Source records:

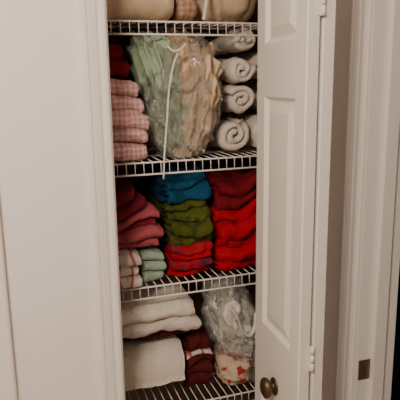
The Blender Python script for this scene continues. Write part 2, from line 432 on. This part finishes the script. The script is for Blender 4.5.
# ---- shelf 4
z=S4+e
b=MB(); b.roll(.238,z+.090,.088,.195,.408,2.2,.034,0,61,.010,axis='x',sx=1.1,sz=1.0,a0=2.2); b.obj('rolled_bath_towel',[F_white],zmin=z)
b=MB()
b.pile(z+.188,[(.195,.425,.195,.034,2),(.195,.460,.150,.038,1),(.195,.448,.155,.050,0)],12,slump=.014,amp=.008)
b.obj('folded_white_towels',[F_white,F_grey,F_brown])
b=MB()
b.pile(z,[(.427,.515,.215,.044,0),(.427,.512,.205,.036,0),(.426,.515,.200,.034,0),(.427,.510,.190,.012,1),(.43,.505,.195,.052,0)],13,slump=.022,amp=.008)
b.obj('folded_brown_cloths',[F_brown,F_rstr])
pk=empty('plastic_wrapped_package')
kw=dict(nu=130,nv=90)
b=MB(); b.lump((.580,.24,z+.180),(.050,.075,.108),.75,12,.020,18,16,14,shear=-.25,**kw); b.obj('contents',[F_pkg],pk,zmin=z)
b=MB(); b.lump((.580,.235,z+.055),(.052,.080,.055),.7,15,.016,18,16,14,nu=80,nv=50); b.obj('contents_lower',[F_print2],pk,zmin=z)
b=MB(); b.lump((.583,.235,z+.152),(.064,.092,.152),.75,17,.028,24,24,18,nu=180,nv=140,lo=.9,shear=-.2)
b.path([(.545,.150,z+.27),(.560,.135,z+.245),(.575,.128,z+.20),(.598,.130,z+.180),(.622,.145,z+.20),(.63,.16,z+.23)],.006,8,1,.3)
b.obj('wrap',[P_clear2,F_cord],pk,zmin=z)

# dark blue curtain in the other room
b=MB(); cl=[(1.3+i*.02,.55+.03*math.sin(i*.9)) for i in range(60)]
b.ribbon(cl,.004,.1,2.2,10,lambda a,c,e:(a,c,e),90,.006,0)
b.obj('blue_curtain',[fabric('navy_cloth',(.02,.05,.10))])

# ------------------------------------------------------------------ lights
def area(name,loc,target,size,power,col):
    l=bpy.data.lights.new(name,'AREA'); l.size=size; l.energy=power; l.color=col
    o=bpy.data.objects.new(name,l); bpy.context.scene.collection.objects.link(o); o.location=loc
    o.rotation_euler=(Vector(target)-Vector(loc)).to_track_quat('-Z','Y').to_euler(); return o
lamp=empty('ceiling_lamp')
b=MB(); b.lathe((-.5,-1.35,H),(0,0,-1),[(0,.2),(.02,.205),(.03,.19),(.035,.05)]); b.obj('fixture',[M_wire],lamp)
a=area('bulb_light',(-.5,-1.35,2.33),(.2,-.1,.9),.45,50,(1,.865,.73)); a.parent=lamp
w=bpy.data.worlds.new('world'); bpy.context.scene.world=w; w.use_nodes=True
w.node_tree.nodes['Background'].inputs[0].default_value=(.5,.45,.4,1); w.node_tree.nodes['Background'].inputs[1].default_value=.3

# ------------------------------------------------------------------ camera
cam=bpy.data.cameras.new('camera'); co=bpy.data.objects.new('camera',cam); bpy.context.scene.collection.objects.link(co)
cam.sensor_width=36; cam.lens=550/400*36; cam.clip_start=.02
yaw=math.radians(18.5); p=math.radians(12.3); r=.0145
f=Vector((math.sin(yaw)*math.cos(p),math.cos(yaw)*math.cos(p),-math.sin(p)))
rt=Vector((math.cos(yaw),-math.sin(yaw),0)); up=rt.cross(f)
R=(rt-up*r).normalized(); U=(up+rt*r).normalized()
m=Matrix((R,U,-f)).transposed().to_4x4(); m.translation=Vector((0,-1.22,1.6))
co.matrix_world=m
bpy.context.scene.camera=co
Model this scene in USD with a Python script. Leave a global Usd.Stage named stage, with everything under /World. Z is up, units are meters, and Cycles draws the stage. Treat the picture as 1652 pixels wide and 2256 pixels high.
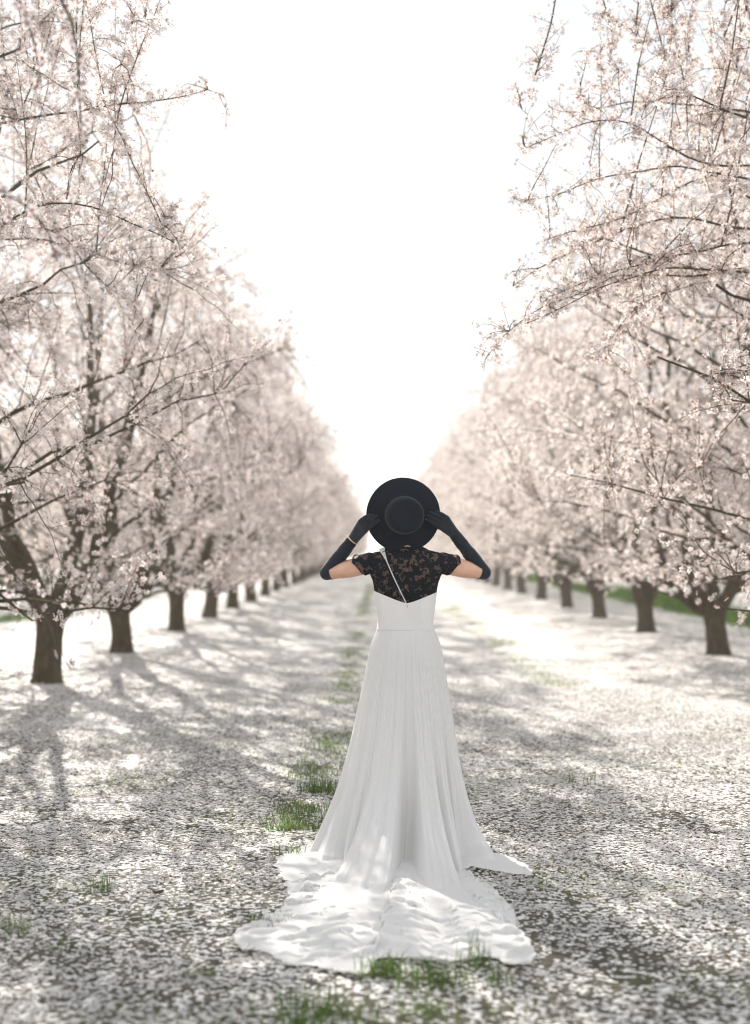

- [Challenge] Exclude every picture and copy the remaining data exactly.

- [Result below]
The Blender Python script for this scene continues. Write part 2, from line 432 on. This part finishes the script. The script is for Blender 4.5.
# ---- shelf 4
z=S4+e
b=MB(); b.roll(.238,z+.090,.088,.195,.408,2.2,.034,0,61,.010,axis='x',sx=1.1,sz=1.0,a0=2.2); b.obj('rolled_bath_towel',[F_white],zmin=z)
b=MB()
b.pile(z+.188,[(.195,.425,.195,.034,2),(.195,.460,.150,.038,1),(.195,.448,.155,.050,0)],12,slump=.014,amp=.008)
b.obj('folded_white_towels',[F_white,F_grey,F_brown])
b=MB()
b.pile(z,[(.427,.515,.215,.044,0),(.427,.512,.205,.036,0),(.426,.515,.200,.034,0),(.427,.510,.190,.012,1),(.43,.505,.195,.052,0)],13,slump=.022,amp=.008)
b.obj('folded_brown_cloths',[F_brown,F_rstr])
pk=empty('plastic_wrapped_package')
kw=dict(nu=130,nv=90)
b=MB(); b.lump((.580,.24,z+.180),(.050,.075,.108),.75,12,.020,18,16,14,shear=-.25,**kw); b.obj('contents',[F_pkg],pk,zmin=z)
b=MB(); b.lump((.580,.235,z+.055),(.052,.080,.055),.7,15,.016,18,16,14,nu=80,nv=50); b.obj('contents_lower',[F_print2],pk,zmin=z)
b=MB(); b.lump((.583,.235,z+.152),(.064,.092,.152),.75,17,.028,24,24,18,nu=180,nv=140,lo=.9,shear=-.2)
b.path([(.545,.150,z+.27),(.560,.135,z+.245),(.575,.128,z+.20),(.598,.130,z+.180),(.622,.145,z+.20),(.63,.16,z+.23)],.006,8,1,.3)
b.obj('wrap',[P_clear2,F_cord],pk,zmin=z)

# dark blue curtain in the other room
b=MB(); cl=[(1.3+i*.02,.55+.03*math.sin(i*.9)) for i in range(60)]
b.ribbon(cl,.004,.1,2.2,10,lambda a,c,e:(a,c,e),90,.006,0)
b.obj('blue_curtain',[fabric('navy_cloth',(.02,.05,.10))])

# ------------------------------------------------------------------ lights
def area(name,loc,target,size,power,col):
    l=bpy.data.lights.new(name,'AREA'); l.size=size; l.energy=power; l.color=col
    o=bpy.data.objects.new(name,l); bpy.context.scene.collection.objects.link(o); o.location=loc
    o.rotation_euler=(Vector(target)-Vector(loc)).to_track_quat('-Z','Y').to_euler(); return o
lamp=empty('ceiling_lamp')
b=MB(); b.lathe((-.5,-1.35,H),(0,0,-1),[(0,.2),(.02,.205),(.03,.19),(.035,.05)]); b.obj('fixture',[M_wire],lamp)
a=area('bulb_light',(-.5,-1.35,2.33),(.2,-.1,.9),.45,50,(1,.865,.73)); a.parent=lamp
w=bpy.data.worlds.new('world'); bpy.context.scene.world=w; w.use_nodes=True
w.node_tree.nodes['Background'].inputs[0].default_value=(.5,.45,.4,1); w.node_tree.nodes['Background'].inputs[1].default_value=.3

# ------------------------------------------------------------------ camera
cam=bpy.data.cameras.new('camera'); co=bpy.data.objects.new('camera',cam); bpy.context.scene.collection.objects.link(co)
cam.sensor_width=36; cam.lens=550/400*36; cam.clip_start=.02
yaw=math.radians(18.5); p=math.radians(12.3); r=.0145
f=Vector((math.sin(yaw)*math.cos(p),math.cos(yaw)*math.cos(p),-math.sin(p)))
rt=Vector((math.cos(yaw),-math.sin(yaw),0)); up=rt.cross(f)
R=(rt-up*r).normalized(); U=(up+rt*r).normalized()
m=Matrix((R,U,-f)).transposed().to_4x4(); m.translation=Vector((0,-1.22,1.6))
co.matrix_world=m
bpy.context.scene.camera=co
Model this scene in USD with a Python script. Leave a global Usd.Stage named stage, with everything under /World. Z is up, units are meters, and Cycles draws the stage. Treat the picture as 1652 pixels wide and 2256 pixels high.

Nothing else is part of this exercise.